Las sociedades contemporáneas tienen un eje dinámico cambiante y un reordenamiento permanente. Se articulan alrededor de fenómenos globalizadores, sin que ello signifique descuidar su legado histórico-cultural.
Las condiciones híbridas en la composición social determinan ciertos aspectos de desarrollo múltiple, en donde no se alejan las desigualdades e inequidades. En el caso latinoamericano, la riqueza continental se basa en la combinación étnica, la misma que tiende a establecer rupturas ante la oleada homogeneizadora a la que con frecuencia nos somete la corriente capitalista.
Las identidades no son estáticas, ya que, ostentando elementos esenciales de expresión vivencial, se van renovando en un proceso enriquecedor y colectivo. El pretérito es una huella indeleble por el cual se forjan esas identidades, pero, eso, no es un óbice al momento de retroalimentarse con nuevos y crecientes escenarios culturales.
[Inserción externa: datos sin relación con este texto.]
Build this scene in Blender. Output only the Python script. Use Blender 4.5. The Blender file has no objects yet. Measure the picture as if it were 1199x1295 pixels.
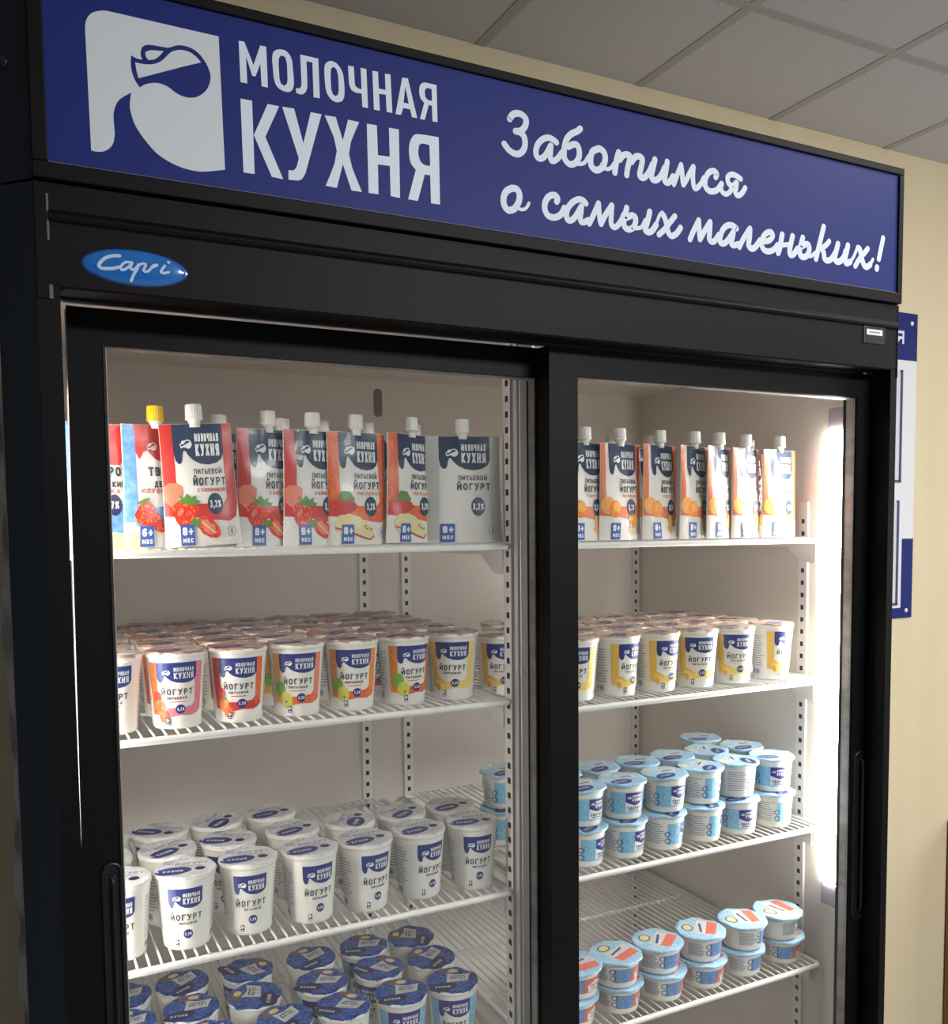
import bpy, bmesh, math, random
from mathutils import Vector, Matrix
from mathutils.geometry import tessellate_polygon

scene = bpy.context.scene
C = scene.collection
PI = math.pi
R = math.radians

# ------------------------------------------------------------------ camera
cam_data = bpy.data.cameras.new('camera')
cam = bpy.data.objects.new('camera', cam_data)
C.objects.link(cam)
cam_data.sensor_fit = 'HORIZONTAL'
cam_data.sensor_width = 36.0
cam_data.lens = 1164.34 / 1199 * 36.0
cam_data.shift_x = -(603.91 - 599.5) / 1199
cam_data.shift_y = (742.09 - 647.5) / 1199
cam_data.clip_start = 0.05
yaw, pitch, roll = 0.46993, -0.06586, -0.00953
f_ = Vector((math.sin(yaw) * math.cos(pitch), math.cos(yaw) * math.cos(pitch), math.sin(pitch)))
r_ = Vector((math.cos(yaw), -math.sin(yaw), 0))
u_ = r_.cross(f_)
r2 = r_ * math.cos(roll) + u_ * math.sin(roll)
u2 = u_ * math.cos(roll) - r_ * math.sin(roll)
M3 = Matrix((r2, u2, -f_)).transposed()
cam.matrix_world = Matrix.Translation((-0.0307, -0.9039, 1.5420)) @ M3.to_4x4()
scene.camera = cam

# ------------------------------------------------------------------ world, exposure, window and fill lights
scene.view_settings.view_transform = 'Standard'
scene.view_settings.look = 'None'
scene.view_settings.gamma = 1.0
scene.view_settings.use_curve_mapping = False
scene.view_settings.exposure = 0.0
world = bpy.data.worlds.new('world')
scene.world = world
world.use_nodes = True
wb = world.node_tree.nodes['Background']
wb.inputs[0].default_value = (0.75, 0.85, 1.0, 1)
wb.inputs[1].default_value = 0.3

def area_light(name, loc, target, sx, sy, power, color):
    d = bpy.data.lights.new(name, 'AREA')
    d.shape = 'RECTANGLE'; d.size = sx; d.size_y = sy
    d.energy = power; d.color = color
    o = bpy.data.objects.new(name, d)
    C.objects.link(o)
    o.location = loc
    o.rotation_euler = (Vector(target) - Vector(loc)).to_track_quat('-Z', 'Y').to_euler()
    return o
area_light('window_daylight', (3.30, -0.75, 1.75), (1.6, 0.4, 1.8), 1.5, 1.5, 15, (1.0, 0.97, 0.92))
area_light('added_fill_light', (1.5, -2.3, 2.48), (1.5, -2.0, 0.0), 1.2, 0.6, 122, (0.97, 0.98, 1.0))  # unseen fill light, added to brighten the refrigerator front and sign
area_light('added_fill_light', (1.75, -0.55, 2.48), (1.75, -0.45, 0.0), 0.6, 0.6, 12, (1.0, 0.97, 0.92))  # second added fill, lights the upper right wall and header from above
LED_LEFT, LED_RIGHT = 26.0, 68.0

# ------------------------------------------------------------------ materials
def lin(c):
    return tuple(((v / 255) / 12.92 if v / 255 <= 0.04045 else ((v / 255 + 0.055) / 1.055) ** 2.4) for v in c) + (1.0,)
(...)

El hombre, es, entonces, visto desde los más disímiles órdenes: antropológico, filosófico, artístico, productivo, político, económico, recreativo, en el marco de las relaciones armónicas con el resto de elementos de un grupo humano.
En el caso ecuatoriano, su diversidad confirma lo anotado. Nuestra nación posee lazos indisolubles que forjan una identidad propia; costumbres, tradiciones, signos lingüísticos, gastronomía, manifestaciones religiosas, fiestas populares, idiosincrasia, etc. A ello se suma la fuerte mixtura étnica: mestizos, indígenas, afrodescendientes. Sin olvidar la creciente ola migratoria, como consecuencia de los signos de movilidad presente. Esto determina la condición de país multiétnico y plural. En tal valoración, la construcción de una sociedad intercultural es imperiosa.
No solo como una aspiración declarativa, sino como el resultado de una práctica tolerante y flexible. La interculturalidad supera la perspectiva de respeto a la otredad, ya que sus vasos comunicantes afianzan el sentido cultural, espacial, geográfico y humano. Esta característica grupal genera una convivencia pacífica y solidaria.
Rompe estereotipos sociales que van en detrimento del reconocimiento y activa relación entre seres diferentes.
Desde esa percepción, las comunidades evitan rupturas y, al contrario, promueven el diálogo intercultural.
Otavalo -capital intercultural del Ecuador- otea caminos de unidad, acogiendo en su seno telúrico al orbe, a partir de su condición territorial múltiple y policultural. En este embrujo citadino se asientan comunidades indígenas de marcado abolengo artesanal, artístico y comercial. Pero también, como fruto del rastro hispano, la coexistencia mestiza. Esta realidad resume la aspiración colectiva de promover elementos unitarios en medio de la latente multiplicidad.